Last year saw a record number of mergers and acquisitions (M&As), altogether valued at a monumental $4.78 trillion worldwide.

Since then, M&A activity has sharply declined overall, with deals limited mostly to larger, multinational corporations. According to M&A database group PitchBook—itself to be acquired by Morningstar—there were 31 deals with estimated values of at least $10 billion in the third quarter alone, more than the entirety of 2015.

Volume Completed Deals in Third Quarter Saw a Steep Plunge
click to enlarge

Despite tightening regulatory and antitrust hurdles, more of these monster-size deals are on their way, including stalwart American brands.

Reach Out and Touch Someone

No doubt you’ve heard by now that AT&T is about to get into the movie and television business. The Dallas-based telecommunications giant announced last week that it would be purchasing Time Warner, the world’s largest media empire, whose vast portfolio includes CNN, TNT and HBO, as well as reliable cash cows Harry Potter and DC Comics, home to Superman and Batman.

Barring any antitrust obstacles—which AT&T is no stranger to—the $85.4 billion deal is expected to close by the end of 2017.

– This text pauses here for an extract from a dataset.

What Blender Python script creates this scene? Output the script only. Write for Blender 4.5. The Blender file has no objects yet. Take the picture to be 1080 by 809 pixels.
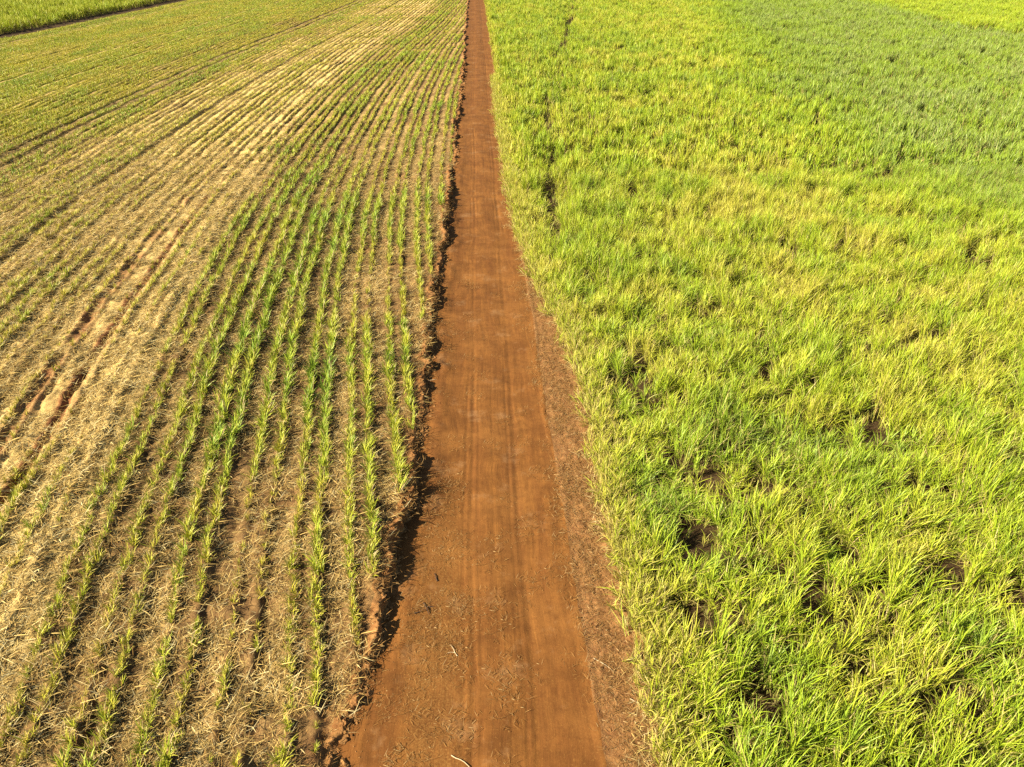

What AT&T Gets for $85 Billion
click to enlarge

The deal makes a lot of sense. People’s viewing preferences are changing such that they’re just as likely now to get their programming on WiFi-enabled devices as they are via cable and satellite. Traditional TV still plays an overwhelmingly huge role in most of our lives, but with online streaming services such as Netflix and Amazon Prime adding subscribers every day, more and more of the content we consume is migrating to laptops, smartphones and other non-TV screens.

Device preferences for watching TV in the U.S.
click to enlarge

According to Pew Research, as many as one in four American adults now report being either a cord-cutter or so-called “cord-never”—someone who’s never subscribed to cable or satellite.